Violence, dignité et sens au Congo – In Koli Jean Bofane

In Koli Jean Bofane, originaire de la République Démocratique du Congo, est l’auteur de nombreux ouvrages dont « mathématiques congolaises » (2008) et « Congo Inc : Le testament de Bismarck » (2014).

Dans la deuxième partie de l’interview accordée à Thinking Africa, Jean Bofane décrit son rôle d’écrivain, analyse les mécanismes de violence au Congo, aborde la question de la Chine en Afrique, et du complot contre le Congo, et explique pourquoi le Congolais, plus qu’un individu, est un concept.

Quelques verbatims extraits de l’interview.

Sur le rôle de l’écrivain

Chaque génération de congolais a connu des coups de feu devant sa porte. Avec le recul, je me demande comment un être humain peut avoir vécu tant de choses ? La violence est arrivée à un point où maintenant, elle nous réveille. Notre littérature se doit d’être violente, elle doit s’acharner sur les sujets. L’écrivain africain doit travailler dans ce sens. On doit s’acharner sur le sujet, parce que le sujet est grave. Tellement grave, qu’on en finit par en rire. Tellement, c’est absurde.

Sur la Chine

La Chine a toujours été en contact avec l’Afrique. On parle toujours de la Chine en mal, qu’ils vont nous rouler, mais les chinois ne vont pas nous recoloniser, ils ne vont pas nous mettre en esclavage. Je ne vois pas ce qu’un chinois peut me faire qu’un européen ou un américain ne m’a pas encore fait. Et puis, maintenant sur la carte du monde, on ne se contente plus de regarder l’Afrique et ensuite au Nord, l’Europe, aujourd’hui, on regarder la carte du monde, d’Est en Ouest, il y a les Emirats Arabes Unis, l’Inde, la Chine, le Vietnam et de l’autre côté, vous avez le Brésil. On n’a plus besoin de remonter dans le Nord. L’Europe n’est plus l’eldorado des africains comme les occidentaux peuvent le penser. Ils ne sont plus le centre du monde.

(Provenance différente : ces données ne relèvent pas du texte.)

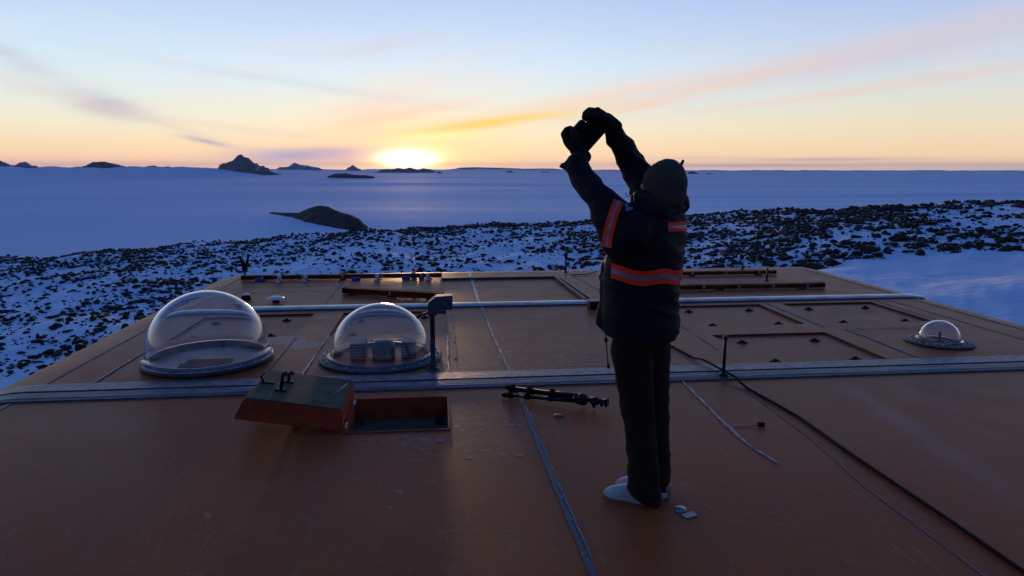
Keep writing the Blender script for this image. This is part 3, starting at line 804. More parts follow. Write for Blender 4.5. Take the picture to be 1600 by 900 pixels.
for k, (xx_, ya, yb, mt) in enumerate(((-1.47, 5.47, 6.84, 'seam'), (-1.155, 5.47, 6.84, 'seam_pale'), (0.035, 5.47, 6.84, 'seam_pale'), (0.11, 5.9, 8.1, 'seam_faint'), (-1.47, 8.4, 10.6, 'seam_faint'), (-2.74, 5.47, 6.6, 'seam_pale'), (4.21, 5.47, 6.6, 'seam'), (5.7, 5.47, 8.1, 'seam_faint'), (-0.02, 8.4, 10.5, 'seam_faint'), (2.55, 5.47, 8.1, 'seam_faint'))):
    strip('seam', [(xx_, ya), (xx_, yb)], 0.026, 0.004, M['sealant' if mt != 'seam_faint' else mt], jitter=0.6, seed=20+k, gap=-0.30)
    if mt != 'seam_faint': strip('seam', [(xx_+0.004, ya), (xx_+0.004, yb)], 0.013, 0.0085, M[mt], jitter=1.0, seed=120+k, gap=-0.05)
strip('seam', [(4.22, 6.60), (5.4, 6.60)], 0.022, 0.0085, M['sealant'], jitter=0.5, seed=40)
strip('seam', [(4.05, 6.75), (4.05, 8.1)], 0.05, 0.004, M['sealant'], jitter=0.4, seed=41)
strip('seam', [(5.5, 6.6), (5.5, 8.1)], 0.03, 0.004, M['sealant'], jitter=0.4, seed=42)
# the dark framed bay in the middle
def bar(name, p, q, w, h, mat, parent=bld, z=0.0):
    p, q = Vector((*p, z)), Vector((*q, z)); L = (q-p).length; a = math.atan2(q.y-p.y, q.x-p.x)
    mb = MB(); mb.box((p+q)/2+Vector((0, 0, h/2)), (L, w, h), Matrix.Rotation(a, 3, 'Z'), bevel=min(w, h)*0.15)
    return mb.build(name, mat, parent)
bar('frame_bar', (-0.01, 10.28), (1.76, 10.28), 0.06, 0.035, M['sealant'])
bar('frame_bar', (1.72, 10.24), (1.80, 8.36), 0.035, 0.045, M['sealant'])
bar('frame_bar', (1.80, 10.24), (1.90, 8.36), 0.03, 0.03, M['tape'])
strip('seam', [(2.02, 10.7), (2.25, 8.4)], 0.02, 0.004, M['seam_faint'], jitter=0.5, seed=50)
for k, (a, b, c) in enumerate(((3.2, 5.2, 9.7), (3.0, 5.0, 9.45), (3.5, 5.6, 8.7), (-2.8, -0.3, 9.9), (-2.9, -1.6, 9.45))):
    strip('seam', [(a, c), (b, c)], 0.022, 0.004, M['seam_faint' if k % 2 else 'sealant'], jitter=0.5, seed=60+k)
for k, (a, b, c) in enumerate(((3.5, 8.4, 9.0), (4.2, 8.4, 9.0), (2.9, 9.1, 10.2), (4.4, 9.15, 10.2))):
    strip('seam', [(a, b), (a+0.05, c)], 0.025, 0.004, M['sealant'], jitter=0.5, seed=70+k)
# hatch well
a, b, c, d = HATCH; mb = MB(); B = mb.bm; HD = 0.15
p = [B.verts.new(q) for q in ((a, c, 0), (b, c, 0), (b, d, 0), (a, d, 0))]; q = [B.verts.new((w.co.x, w.co.y, -HD)) for w in p]
for i in range(4): B.faces.new((p[i], p[(i+1) % 4], q[(i+1) % 4], q[i])).material_index = 0
B.faces.new(q).material_index = 1
well = mb.build('hatch_well', [M['red'], M['greyply']], bld)
mb = MB(); mb.tube([(a+0.05, c+0.5, -HD+0.01), (a+0.05, c+0.5, -HD+0.05), (a+0.05, c+0.56, -HD+0.05), (a+0.05, c+0.56, -HD+0.01)], 0.006, 8)
mb.box((b-0.06, c+0.5, -HD+0.03), (0.05, 0.05, 0.05)); mb.build('latch', M['blackmetal'], well)
mb = MB()
for (p1, d1) in (((a+b)/2, 0), ):
    t_ = 0.014
    mb.box(((a+b)/2, d+t_/2, 0.004), (b-a+2*t_, t_, 0.012)); mb.box(((a+b)/2, c-t_/2, 0.004), (b-a+2*t_, t_, 0.012)); mb.box((b+t_/2, (c+d)/2, 0.0045), (t_, d-c, 0.013)); mb.box((a-t_/2, (c+d)/2, 0.0045), (t_, d-c, 0.013))
mb.build('hatch_rim', M['red'], bld)
# stilts below
for sx_ in (-2.2, 1.5, 5.2):
    for sy_ in (-5, 1, 7.5):
        mb = MB(); mb.tube([(sx_, sy_, -7.2), (sx_, sy_, -3.7)], 0.2, 16); mb.build('leg', M['steel'], bld)

# hatch lid, flipped open on its hinge
lid = empty('hatch_lid', (-0.645, 4.53, 0.0), label='red box-shaped hatch lid flipped open, green-grey inner face up, beside its opening', cat='hatch lid')
LQ = Matrix.Rotation(R(9.5), 3, 'Y'); L0 = Vector((-0.012, 0, 0.012))
def LP(x_, y_, z_): return L0 + LQ @ Vector((x_, y_, z_))
def lidmesh():
    mb = MB(); B = mb.bm; w, dp, h = 0.63, 0.31, 0.135
    bot = [B.verts.new(LP(*q)) for q in ((-w-0.035, -dp-0.01, 0), (0, -dp-0.01, 0), (0, dp+0.01, 0), (-w-0.035, dp+0.01, 0))]
    topv = [B.verts.new(LP(*q)) for q in ((-w+0.01, -dp+0.0, h), (-0.012, -dp+0.0, h), (-0.012, dp, h), (-w+0.01, dp, h))]
    B.faces.new(bot[::-1])
    for i in range(4): B.faces.new((bot[i], bot[(i+1) % 4], topv[(i+1) % 4], topv[i]))
    B.faces.new(topv)
    bmesh.ops.bevel(B, geom=list(B.edges), offset=0.006, segments=2, affect='EDGES')
    return mb
lidmesh().build('shell', M['red'], lid)
mb = MB(); mb.box(LP(-0.315, 0, 0.139), (0.585, 0.60, 0.012), LQ, bevel=0.003); mb.build('inner_face', M['greyply'], lid)
for (hx, hy, hh) in ((-0.44, -0.10, 0.11), (-0.43, 0.08, 0.06)):
    mb = MB(); mb.tube([LP(hx, hy, 0.145), LP(hx, hy, 0.145+hh), LP(hx+0.01, hy+0.03, 0.150+hh), LP(hx+0.015, hy+0.05, 0.13+hh)], 0.011, 8)
    mb.box(LP(hx, hy, 0.15), (0.075, 0.035, 0.012), LQ, 0.003); mb.build('handle', M['blackmetal'], lid)
mb = MB(); mb.tube([LP(-0.58, 0.02, 0.15), LP(-0.60, 0.02, 0.18), LP(-0.585, 0.05, 0.20)], 0.008, 8); mb.box(LP(-0.55, 0.02, 0.15), (0.09, 0.03, 0.01), LQ); mb.build('latch', M['blackmetal'], lid)
mb = MB(); mb.tube([LP(-0.05, 0.20, 0.147), LP(-0.10, -0.05, 0.147)], 0.006, 6); mb.build('gasket', M['seam_pale'], lid)
for hy in (-0.22, 0.22):
    mb = MB(); mb.tube([(0.0, hy-0.05, 0.010), (0.0, hy+0.05, 0.010)], 0.012, 10); mb.build('hinge', M['steel'], lid)
mb = MB(); mb.box((-0.33, -0.05, 0.028), (0.05, 0.07, 0.056)); mb.build('prop_block', M['rust'], lid)

# ------------------------------------------------------------------ domes
def dome(loc, Rf, Rd, hc, fl_mat, label, kind, sk=0.0):
    t = empty('skylight_dome', loc, label=label, cat='dome skylight', group='clear dome skylights on the roof')
    n = 72
    mb = MB()
    Ri = Rd-0.03
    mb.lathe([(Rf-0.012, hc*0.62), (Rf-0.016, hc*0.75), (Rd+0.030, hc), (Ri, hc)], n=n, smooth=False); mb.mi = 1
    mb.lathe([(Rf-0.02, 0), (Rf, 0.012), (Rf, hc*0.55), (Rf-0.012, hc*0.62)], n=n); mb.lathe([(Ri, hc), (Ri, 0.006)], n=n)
    bmesh.ops.remove_doubles(mb.bm, verts=list(mb.bm.verts), dist=1e-5)
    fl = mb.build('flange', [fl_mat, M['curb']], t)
    nb = 24
    mb = MB(); mb.lathe([(0, 0.012), (0.007, 0.011), (0.009, 0)], (0, 0, 0), 8); b0 = mb.build('bolt', M['steel'], fl)
    for k in range(nb):
        a_ = 2*PI*k/nb; rr_ = (Rf+Rd+0.02)/2; b_ = b0 if k == 0 else b0.copy()
        if k: COL.objects.link(b_); b_.parent = fl
        b_.location = (rr_*math.cos(a_), rr_*math.sin(a_), hc*0.84)
    # thick clear hemisphere as a closed shell, with its foot lip
    th = 0.008; k = 26
    zc = hc
    prof = [(Rd+0.02, zc+0.002), (Rd+0.02, zc+0.010)] + ([(Rd+0.001, zc+0.011)] if sk else []) + [(Rd*math.cos(PI/2*i/k), zc+0.010+sk+Rd*math.sin(PI/2*i/k)) for i in range(0, k)] + [(0, zc+0.010+sk+Rd)]
    inner = [((Rd-th)*math.cos(PI/2*i/k), zc+0.002+sk+(Rd+0.008-th)*math.sin(PI/2*i/k)) for i in range(0, k)] + [(0, zc+0.010+sk+Rd-th)]
    if sk: inner = [(Rd-th, zc+0.002)] + inner
    mb = MB(); mb.lathe(prof + inner[::-1] + [(Rd+0.02, zc+0.002)], n=n)
    bmesh.ops.remove_doubles(mb.bm, verts=list(mb.bm.verts), dist=1e-5)
    sh = mb.build('clear_shell', M['acrylic'], t)
    mb = MB(); mb.lathe([(0, 0.006), (Ri-0.002, 0.006)], n=n); fo = mb.build('floor', M['interior'] if kind == 'empty' else M['roof'], t)
    if kind == 'empty':
        mb = MB(); mb.box((0.03, -0.13, 0.011), (0.40, 0.30, 0.009)); mb.build('opening', M['dark'], t)
    elif kind == 'instrument':
        for s_ in (-1, 1):
            mb = MB(); mb.box((0.22*s_+0.03, -0.02, 0.085), (0.13, 0.20, 0.15), bevel=0.008); bx_ = mb.build('equipment_box', M['darksteel'], t)
            mb = MB()
            for q in range(5): mb.box((0.22*s_+0.03, -0.122, 0.035+q*0.025), (0.10, 0.004, 0.006))
            mb.build('louvres', M['steel'], bx_)
        mb = MB(); mb.lathe([(0, 0.17), (0.05, 0.168), (0.085, 0.15), (0.085, 0.14), (0.10, 0.13), (0.10, 0.0), (0, 0)], (0.03, -0.07, 0.007), 36); dr = mb.build('instrument_drum', M['darksteel'], t)
        mb = MB(); mb.lathe([(0.045, 0), (0.05, 0.012), (0.03, 0.012), (0, 0.006)], (0.03, -0.171, 0.085), 24, Vector((0, -1, 0))); mb.build('port', M['lensglass'], dr)
    else:
        mb = MB(); mb.lathe([(0, 0.10), (0.012, 0.095), (0.012, 0.02), (0.05, 0.015), (0.05, 0)], (0, 0, 0.007), 16); mb.build('sensor', M['blackmetal'], t)
    return t
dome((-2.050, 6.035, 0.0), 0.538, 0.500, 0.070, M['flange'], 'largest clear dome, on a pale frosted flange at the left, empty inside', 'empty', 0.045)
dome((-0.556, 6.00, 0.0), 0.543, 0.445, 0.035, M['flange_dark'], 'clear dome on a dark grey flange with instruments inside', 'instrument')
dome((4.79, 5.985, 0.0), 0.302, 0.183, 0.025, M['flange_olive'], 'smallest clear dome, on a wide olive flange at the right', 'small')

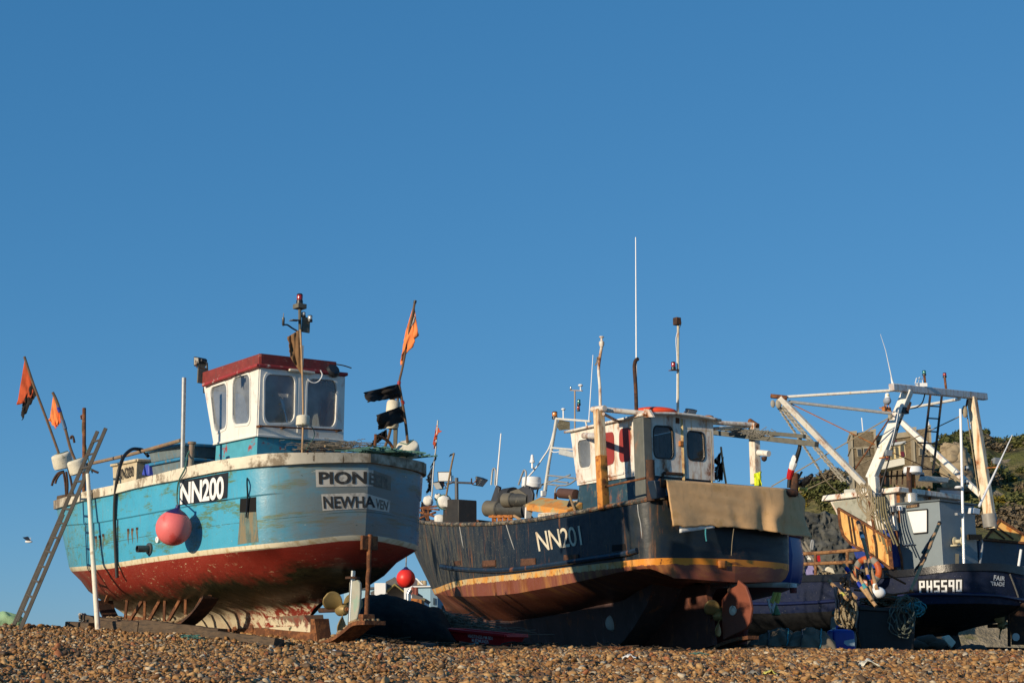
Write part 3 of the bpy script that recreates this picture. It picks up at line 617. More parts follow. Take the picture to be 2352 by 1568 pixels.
def lamp(c, r, h, lens, parent, axis=(0, 0, 1), name='signal_lamp'):
    c = V(c); ax = V(axis).normalized()
    a = MB().lathe(c, ax, [(r, 0), (r, h * .32), (r * .85, h * .36), (r * .85, h * .4), (r * .3, h * .41), (r * .3, h * .85), (r * .9, h * .86), (r * .95, h * .89), (r * .7, h)], 14); a = a.build(name, M['black_plastic'], parent)
    MB().lathe(c + ax * h * .38, ax, [(r * .86, 0), (r * .9, h * .1), (r * .9, h * .4), (r * .86, h * .49)], 14).build('lens', lens, a); return a
def floodlight(c, d, s, parent, name='floodlight', m=None, lens=None):
    """Housing pointing along d, with a glass front, ribs and a stirrup."""
    c = V(c); d = V(d).normalized(); x = d.cross(V((0, 0, 1))).normalized(); y = x.cross(d)
    h = MB().hexa([c + x * (i * s * .34) + y * (j * s * .22) for i, j in ((-1, -1), (1, -1), (1, 1), (-1, 1))], [c + d * s * .42 + x * (i * s * .5) + y * (j * s * .36) for i, j in ((-1, -1), (1, -1), (1, 1), (-1, 1))])
    h.bar(c - d * s * .1 - x * s * .25, c - d * s * .1 + x * s * .25, s * .2, s * .25); h = h.build(name, m or M['black_plastic'], parent, bevel=.012)
    MB().hexa([c + d * s * .425 + x * (i * s * .43) + y * (j * s * .3) for i, j in ((-1, -1), (1, -1), (1, 1), (-1, 1))], [c + d * s * .44 + x * (i * s * .43) + y * (j * s * .3) for i, j in ((-1, -1), (1, -1), (1, 1), (-1, 1))]).build('lens', lens or M['glass_clear'], h)
    MB().tube([c + d * s * .15 + x * s * .52, c + d * s * .1 + x * s * .5 - y * s * .5, c + d * s * .1 - x * s * .5 - y * s * .5, c + d * s * .15 - x * s * .52], s * .035, 6).build('bracket', M['rust'], h)
    return h
def oval(at, cu, cv, ru, rv, n=16): return [at(cu + ru * math.cos(2 * math.pi * k / n), cv + rv * math.sin(2 * math.pi * k / n)) for k in range(n)]
def tangle(mb, c, sz, n, r, rng, seg=7, k=6):
    for _ in range(n):
        p = V(c) + V(((rng.random() - .5) * sz[0], (rng.random() - .5) * sz[1], rng.random() * sz[2])); pts = [p]
        for _ in range(seg):
            p = p + V((rng.gauss(0, sz[0] * .13), rng.gauss(0, sz[1] * .13), rng.gauss(0, sz[2] * .18))); p = V((p.x, p.y, max(V(c).z, min(V(c).z + sz[2], p.z)))); pts.append(p)
        mb.tube(spline(pts, 4), r, k)
    return mb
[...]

Sur le complot contre le Congo

On est conscient qu’il y a un complot contre le Congo. Mais, il faut vivre avec. Le Congo, c’est la première réserve mondiale de matières premières. C’est chez nous qu’on va venir, on fera tout pour nous prendre cela, le moins cher possible. C’est une donnée qu’il faut prendre en compte. Comment vivre dans cet environnement là ? On est dans la mondialisation : Comment vais-je tirer mon épingle du jeu dans ce complot contre le Congo ? Les gens sont conscients de ce complot, mais le temps de vie d’une nation et celui des gens ne sont pas les mêmes. Il y a donc des frustrations parce qu’on ne réalise peut-être pas nos objectifs avant de quitter cette terre. C’est pour cela qu’il faut laisser des idées pour que les enfants puissent concrétiser et les transmettre.

Sur le rôle de la sexualité dans la destruction du Congo

On peut désagréger un pays par la sexualité. C’est ce qu’on fait au Congo. On essaie de balkaniser le pays, ça ne marche pas. Alors, on nous prend nos femmes. On les viole, on les utilise. C’est un moyen pour désagréger un pays, mais ça ne marche pas pour le moment. Mais les inconscients sont marqués.

Sur la définition du Congolais

Le Congolais est un concept, un paramètre d’un algorithme qu’on met en marche pour accomplir les grands desseins du monde. Ca commence avec le caoutchouc, au début de l’ère industrielle. On peut citer la bombe atomique, etc… C’est pour cela que l’on a toujours l’impression que le congolais ne sait pas pourquoi il souffre. D’ailleurs, il semble que personne ne comprend. Les gens se demandent toujours, mais vous avez beaucoup de richesse, mais comment… C’est ça, le chaos organisé. C’est fait à dessein. Il faut être conscient de la chose et se battre en conséquence. Le Congo n’est pas comme n’importe quel pays d’Afrique.